Tuesday, February 03, 2015

So near and yet, far too close

Each year we used to go to Formentera and each year we were there when the Real Nautic Club Calp yacht club raced their vessels into La Savina. We never saw them leave as we flew on the Saturday but their arrival was heralded with posters, placed the night before, (some) copies of which I have and the assemblage of the biggest BBQ likely seen on La Savina harbour side. Indeed, one of my most vivid memories is of the year we had our accident when I was thoroughly drugged up and suffering from severe gravel rash lying in a stupor listening to their joyful celebrations outside.

Today we visited Real Nautic Club Calp. It was quite a flash yacht club, lots of glass, brass and signage which made it stand out in quite an ordinary place. We took coffee in "Dracula", good coffee, lousy graphics just across the road next to the man with the angle grinder cutting slabs and realised that most Spanish seaside towns are merely ill advised agglomerations of BTEC practical/GCSE coursework buildings of poor taste and worse form. Functionally they stand but one considers that to be an accidental result of pouring concrete so quickly that it finds it's own verticals.
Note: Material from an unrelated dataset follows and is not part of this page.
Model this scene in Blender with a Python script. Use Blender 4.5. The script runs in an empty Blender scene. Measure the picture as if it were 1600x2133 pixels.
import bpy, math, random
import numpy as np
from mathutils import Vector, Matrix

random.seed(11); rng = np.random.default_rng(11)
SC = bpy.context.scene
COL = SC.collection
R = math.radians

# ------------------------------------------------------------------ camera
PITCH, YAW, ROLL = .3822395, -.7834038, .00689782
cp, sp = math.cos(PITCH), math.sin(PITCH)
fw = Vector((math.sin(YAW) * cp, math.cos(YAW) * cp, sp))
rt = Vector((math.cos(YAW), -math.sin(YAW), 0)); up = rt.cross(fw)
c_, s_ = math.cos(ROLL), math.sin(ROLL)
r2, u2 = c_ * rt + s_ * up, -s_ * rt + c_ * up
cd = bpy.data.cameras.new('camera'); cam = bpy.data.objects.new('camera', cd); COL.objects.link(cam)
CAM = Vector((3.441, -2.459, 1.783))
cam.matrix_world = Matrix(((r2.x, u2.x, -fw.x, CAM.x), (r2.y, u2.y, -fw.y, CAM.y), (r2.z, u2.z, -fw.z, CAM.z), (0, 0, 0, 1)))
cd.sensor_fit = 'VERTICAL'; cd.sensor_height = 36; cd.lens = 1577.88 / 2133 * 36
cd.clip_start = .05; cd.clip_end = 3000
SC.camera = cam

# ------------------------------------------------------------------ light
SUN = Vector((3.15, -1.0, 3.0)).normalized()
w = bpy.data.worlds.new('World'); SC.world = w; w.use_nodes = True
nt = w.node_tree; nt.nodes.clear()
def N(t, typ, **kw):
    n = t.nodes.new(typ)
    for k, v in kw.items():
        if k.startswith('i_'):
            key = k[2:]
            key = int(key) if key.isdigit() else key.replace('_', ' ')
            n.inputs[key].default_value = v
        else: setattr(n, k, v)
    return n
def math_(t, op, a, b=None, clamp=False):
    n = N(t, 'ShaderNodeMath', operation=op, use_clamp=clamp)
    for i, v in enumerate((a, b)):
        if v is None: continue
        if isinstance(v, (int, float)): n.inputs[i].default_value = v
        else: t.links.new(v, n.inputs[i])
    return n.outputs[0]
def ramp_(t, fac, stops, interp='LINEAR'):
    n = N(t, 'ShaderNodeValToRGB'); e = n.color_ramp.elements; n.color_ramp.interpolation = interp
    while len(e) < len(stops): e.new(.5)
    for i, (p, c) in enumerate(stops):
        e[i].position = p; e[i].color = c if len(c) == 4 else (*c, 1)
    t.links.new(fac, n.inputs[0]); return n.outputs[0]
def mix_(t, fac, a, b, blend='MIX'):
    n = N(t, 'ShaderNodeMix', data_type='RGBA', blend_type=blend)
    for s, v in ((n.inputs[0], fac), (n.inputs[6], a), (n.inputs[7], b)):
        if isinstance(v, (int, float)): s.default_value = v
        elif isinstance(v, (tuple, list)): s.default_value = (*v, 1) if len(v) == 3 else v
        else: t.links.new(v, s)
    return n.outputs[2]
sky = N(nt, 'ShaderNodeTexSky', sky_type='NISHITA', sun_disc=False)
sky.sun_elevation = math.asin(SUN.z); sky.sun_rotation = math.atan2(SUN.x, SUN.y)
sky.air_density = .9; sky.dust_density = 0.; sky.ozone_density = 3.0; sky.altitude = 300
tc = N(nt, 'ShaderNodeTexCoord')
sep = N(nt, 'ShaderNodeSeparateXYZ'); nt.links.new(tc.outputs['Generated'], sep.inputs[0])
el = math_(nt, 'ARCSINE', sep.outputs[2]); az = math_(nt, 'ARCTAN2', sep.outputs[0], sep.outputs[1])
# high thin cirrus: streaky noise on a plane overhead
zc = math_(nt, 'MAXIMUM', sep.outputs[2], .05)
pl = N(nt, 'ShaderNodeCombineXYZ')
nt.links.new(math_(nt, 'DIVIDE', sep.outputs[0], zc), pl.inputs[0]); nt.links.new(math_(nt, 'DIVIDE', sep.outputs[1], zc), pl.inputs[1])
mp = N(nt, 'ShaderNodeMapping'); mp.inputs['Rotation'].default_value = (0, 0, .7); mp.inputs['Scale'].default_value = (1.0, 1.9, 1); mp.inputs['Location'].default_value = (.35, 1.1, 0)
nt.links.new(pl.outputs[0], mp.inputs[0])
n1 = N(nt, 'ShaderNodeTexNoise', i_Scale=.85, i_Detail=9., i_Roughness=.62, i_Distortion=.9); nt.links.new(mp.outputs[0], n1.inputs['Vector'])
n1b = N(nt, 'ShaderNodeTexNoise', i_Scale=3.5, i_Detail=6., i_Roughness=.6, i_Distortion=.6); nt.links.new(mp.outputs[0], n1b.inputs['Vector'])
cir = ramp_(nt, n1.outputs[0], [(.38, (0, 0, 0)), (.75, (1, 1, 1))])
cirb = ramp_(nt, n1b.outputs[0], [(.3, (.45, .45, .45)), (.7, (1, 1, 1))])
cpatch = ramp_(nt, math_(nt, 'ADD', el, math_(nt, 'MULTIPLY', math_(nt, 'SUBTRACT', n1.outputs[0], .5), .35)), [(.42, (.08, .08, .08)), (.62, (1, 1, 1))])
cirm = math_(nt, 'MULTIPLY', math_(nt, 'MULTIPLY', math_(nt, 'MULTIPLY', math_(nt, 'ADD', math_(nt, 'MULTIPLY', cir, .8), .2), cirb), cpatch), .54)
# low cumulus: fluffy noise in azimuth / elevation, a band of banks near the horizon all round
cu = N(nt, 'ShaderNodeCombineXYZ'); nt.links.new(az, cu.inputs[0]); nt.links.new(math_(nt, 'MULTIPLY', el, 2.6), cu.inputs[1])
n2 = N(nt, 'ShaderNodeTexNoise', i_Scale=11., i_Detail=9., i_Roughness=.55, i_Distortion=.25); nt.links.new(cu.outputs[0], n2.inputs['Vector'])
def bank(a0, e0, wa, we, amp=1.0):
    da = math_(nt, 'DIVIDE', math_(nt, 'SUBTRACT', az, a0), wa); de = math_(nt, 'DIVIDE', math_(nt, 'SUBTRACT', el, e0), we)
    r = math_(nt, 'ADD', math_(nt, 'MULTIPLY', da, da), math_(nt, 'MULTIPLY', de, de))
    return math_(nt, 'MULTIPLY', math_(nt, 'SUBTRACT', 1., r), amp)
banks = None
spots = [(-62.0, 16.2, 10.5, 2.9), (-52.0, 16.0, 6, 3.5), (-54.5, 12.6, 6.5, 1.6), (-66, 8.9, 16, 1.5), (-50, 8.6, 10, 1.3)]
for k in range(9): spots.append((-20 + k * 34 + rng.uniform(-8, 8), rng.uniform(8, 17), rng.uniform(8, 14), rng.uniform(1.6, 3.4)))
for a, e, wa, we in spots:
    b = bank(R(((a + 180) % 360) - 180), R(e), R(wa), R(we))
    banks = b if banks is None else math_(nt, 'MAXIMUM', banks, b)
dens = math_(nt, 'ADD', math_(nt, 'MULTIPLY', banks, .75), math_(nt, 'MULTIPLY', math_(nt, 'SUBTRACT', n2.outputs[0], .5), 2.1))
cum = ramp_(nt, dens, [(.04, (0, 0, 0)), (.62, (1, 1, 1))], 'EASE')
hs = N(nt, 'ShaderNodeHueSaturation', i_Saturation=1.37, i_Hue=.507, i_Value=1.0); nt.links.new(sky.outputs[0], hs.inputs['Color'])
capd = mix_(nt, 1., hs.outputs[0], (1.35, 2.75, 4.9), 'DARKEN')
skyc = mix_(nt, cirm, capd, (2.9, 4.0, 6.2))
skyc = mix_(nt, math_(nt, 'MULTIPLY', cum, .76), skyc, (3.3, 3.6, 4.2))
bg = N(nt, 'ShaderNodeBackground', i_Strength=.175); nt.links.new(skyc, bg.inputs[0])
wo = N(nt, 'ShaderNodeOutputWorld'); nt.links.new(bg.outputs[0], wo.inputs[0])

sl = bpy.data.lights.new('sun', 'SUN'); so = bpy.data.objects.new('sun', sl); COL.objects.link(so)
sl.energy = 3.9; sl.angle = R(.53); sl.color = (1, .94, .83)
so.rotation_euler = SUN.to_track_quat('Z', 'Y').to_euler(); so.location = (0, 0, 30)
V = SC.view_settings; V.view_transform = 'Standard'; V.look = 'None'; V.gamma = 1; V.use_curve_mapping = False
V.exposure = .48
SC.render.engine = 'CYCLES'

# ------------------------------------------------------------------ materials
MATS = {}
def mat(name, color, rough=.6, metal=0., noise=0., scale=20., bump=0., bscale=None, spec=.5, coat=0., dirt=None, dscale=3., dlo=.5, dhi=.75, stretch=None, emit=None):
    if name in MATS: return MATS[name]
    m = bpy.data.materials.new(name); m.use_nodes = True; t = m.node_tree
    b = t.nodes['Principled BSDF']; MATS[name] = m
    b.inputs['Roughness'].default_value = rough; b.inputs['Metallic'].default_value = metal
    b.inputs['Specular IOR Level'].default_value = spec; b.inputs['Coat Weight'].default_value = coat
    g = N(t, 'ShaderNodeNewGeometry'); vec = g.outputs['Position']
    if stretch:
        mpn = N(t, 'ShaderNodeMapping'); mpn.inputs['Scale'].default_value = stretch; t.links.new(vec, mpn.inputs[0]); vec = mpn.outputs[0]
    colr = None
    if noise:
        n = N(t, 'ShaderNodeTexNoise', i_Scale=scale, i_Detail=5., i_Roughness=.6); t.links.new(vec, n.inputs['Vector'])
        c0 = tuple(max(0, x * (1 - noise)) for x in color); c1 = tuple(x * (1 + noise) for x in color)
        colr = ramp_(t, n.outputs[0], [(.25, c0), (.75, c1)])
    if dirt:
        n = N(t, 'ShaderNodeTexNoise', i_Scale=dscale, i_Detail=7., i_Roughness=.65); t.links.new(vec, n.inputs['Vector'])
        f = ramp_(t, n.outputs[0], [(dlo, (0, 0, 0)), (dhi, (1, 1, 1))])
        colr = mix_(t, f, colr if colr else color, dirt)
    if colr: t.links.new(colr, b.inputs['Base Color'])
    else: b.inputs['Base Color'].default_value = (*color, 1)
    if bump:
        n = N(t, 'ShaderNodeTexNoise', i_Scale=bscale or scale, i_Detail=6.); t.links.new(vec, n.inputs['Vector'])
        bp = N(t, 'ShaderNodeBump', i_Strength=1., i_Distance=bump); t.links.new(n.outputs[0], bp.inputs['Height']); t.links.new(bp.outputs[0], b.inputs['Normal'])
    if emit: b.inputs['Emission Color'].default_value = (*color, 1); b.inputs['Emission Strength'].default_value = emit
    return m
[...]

It was good to see whence those yachts came and better still to move on as one can do with an immaculate VW Golf Polo, hired from Europcar, Voldemort, for three days and €60. Moving on would have been great but for a Spanish lady who deemed her Audi would be better stopped by the rear wheel arch of a hired Polo than stopping at the junction's give way sign through Vorsprung duh Technic, or whatever. I think she was on the phone at the time but the Polo did stop her quite successfully. She seemed quite contrite but seeing as I was too busy pointing and shooting the words went whoosh. We filled in forms, listened, made noises and eventually left the scene a trifle dazed and confused.

Once again the management had methodically appraised the situation and found an English translation of said form which had she mentioned it earlier may have saved a not inconsiderable amount of shouting and even more anguished arm waving and camera pointing.
What my manager did mention was the fact that on Spanish accident forms, carried by all and filled out as and when, there's a box which you tick if it's you fault. This the white Audi lady had ticked so I was mollified, pacified and encouraged to get in the car and drive on .... on the right, the right, the RIGHT!

The rear wheel arch was somewhat the worse for wear, the wheel scored and grazed, the tyre slightly wounded but in all respects still serviceable, especially when compared to many other vehicles one casually notices and raises one's eyebrows at.

A few very gentle miles of ear straining and lighter that usual movements of steering, brakes and throttle failed to find cause for concern so pressing on with plan "A" was deemed "do-age".

Just as well. If there's a harbour you have to walk all round it, if a quay down it to the very end, if a point it has to be stood on.  Cap De La Nou was just such a place. It had to be stood on, walked round and then it had to be done all over again.

From Cap De La Nou you could see a lump of land, central on the horizon in the photo but too far away for clarity. It could only be Ibiza. If it was then Formentera couldn't be far away but to establish that one would need binoculars, hence the return to the recently bent hired Polo. Sure enough, just to the south you could make out Cap Barbera. I know it's nigh on 60 miles away but you could see it, Ibiza without binoculars, Formentera with!

The excitement was palpable and then I noticed that my expressions of joy and delight were merely carried on the wind as I was alone, the second ramble being unaccompanied and unrealised up to this point.

Consideration of the sailors of Real Nautic Club Calp has left me feeling a little cheated by them. For many years I thought them brave crossers of ocean tracts not just casually sailing from the mainland to the nearest lump of rock just over there and in Mediterranean conditions, seeable, at least from the mast head, if not the deck.

Oh, well, next June we'll miss them again as we'll be there after they've left. I can feel the excitement building already!

What a great day, Formentera sighted, spoiled only by a lady in an Audi.

160kms trouble free, 5 metres of grief and your whole day is coloured.
White.
Grrrrrrrrrrr.

Tomorrow, the mountains inland, Baranc de l'Ario valley, Guadalest and, hopefully, no Spanish ladies, or any others, for that matter. Let's hope the VW Polo has gathered all the scars it's going to collect whilst in our hands, and if this time tomorrow that has proved to be so then maybe we'll take it back a day early and save it from any more angst.